Quadrille paper always reminds me of France, where I bought similar notebooks from the Librairie Gibert. In them I used to record my various misadventures, set down overheard French expressions and idioms, or add to the list of books recommended to me by the global wanderers I’d meet in youth hostels. In those golden days, I often wore a navy-blue sailor’s sweater that buttoned rakishly at the shoulder. Sometimes I’d even sport a dark brown cap called a casquette. When sipping pastis and scribbling with my Bic pen, I was sure that I looked every inch an existentialist.
Poking through my box of unused notebooks, many of them scavenged at thrift stores, I see a large red-covered Standard Diary from 2005, a light green-backed record book from the Federal Supply Service, a large journal of 384 “acid-free” pages, a small black notebook with a ribbon band to keep the covers closed, a dozen student examination “blue books” from the University of Central Florida and the University of Maryland, a couple of very small Oxford Memo notebooks (a gift from the writer Paul Di Filippo), four or five scratch pads from various Marriott and Hilton hotels, and a half a dozen reporter’s notebooks. These last I pick up at The Washington Post whenever I go in to see my editors.
The only kind of notebook I actively dislike is the Steno Pad, entirely because of that vertical line down the middle of the page. I presume it has some arcane secretarial use, but to me it’s both ugly and confusing.

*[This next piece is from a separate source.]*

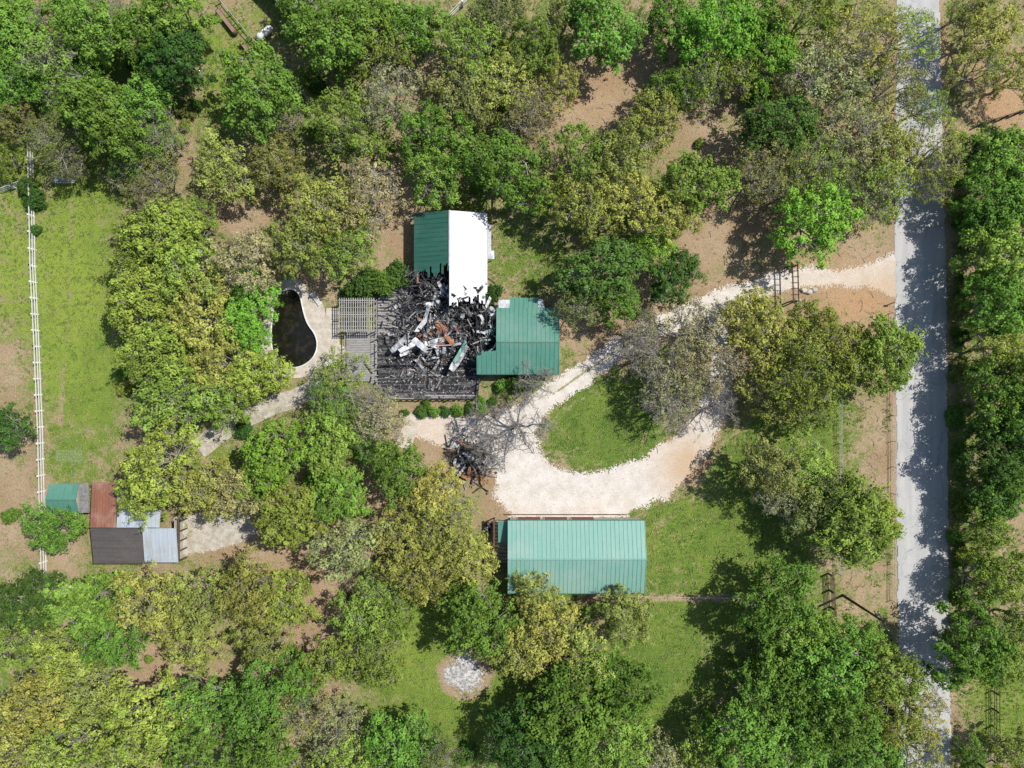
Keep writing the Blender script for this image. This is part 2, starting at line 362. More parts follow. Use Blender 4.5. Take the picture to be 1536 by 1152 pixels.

Over the past couple of years I’ve occasionally tried to use my computer’s stickies and online calendar for notes to myself, but to no avail. My Great Thoughts arrive all too often while I’m reading or out taking a walk or trying to fall asleep. So I like to be able to reach for a notebook, wherever I am. Almost every time I flip one open, especially if it’s horizontally ruled, I find myself automatically murmuring one of my favorite mantras: “If they give you lined paper, write crosswise.”